Oakley Cannonier enjoyed an unprecedented campaign in front of goal for the club’s academy last season. The 18-year-old forward, who was the ball boy to give the ball to Trent Alexander-Arnold for Liverpool’s fourth goal against Barcelona in the Champions League a few seasons ago, scored 41 goals at academy level last season.

That amount of goals should raise Klopp’s attention alone. Cannonier has an innate understanding of how to position himself and where the goal is at any given time on the pitch.

His anticipation and finishing are two of his best assets and while he is a raw talent with much still to improve on, Klopp could give him an opportunity in pre-season. Should he catch the eye, Cannonier could fill the void left behind by Minamino and Origi in the club’s domestic cup fixtures next season.
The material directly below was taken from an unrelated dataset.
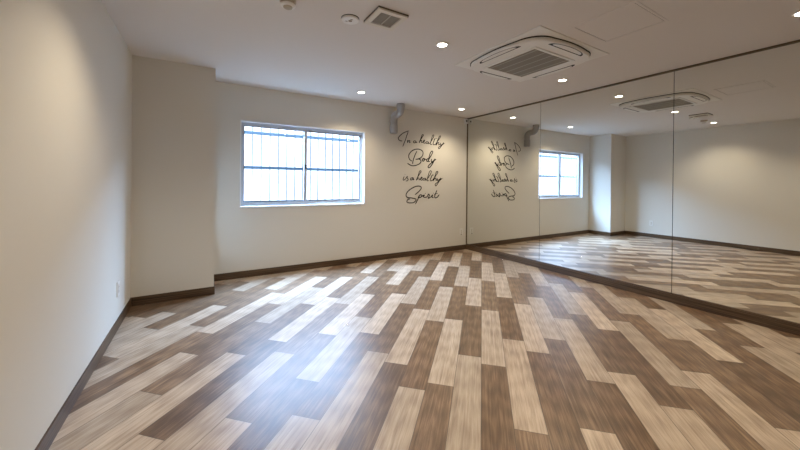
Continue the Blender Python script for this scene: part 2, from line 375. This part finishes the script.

In terms of his finishing, he is undoubtedly ready for the step up. There will be concerns about his diminutive stature, though with Cannonier standing at just 167 centimetres he is far below the height of a typical number nine in the modern game and could fall short in physical battles coming up against defenders who are much taller.

However, if he can adapt his body and game to handle that challenge, Liverpool could still have a very tidy player in Cannonier — one who has shown after his 41 goals that he has the potential to play a role in the club’s domestic cup campaigns in the next couple of seasons to come.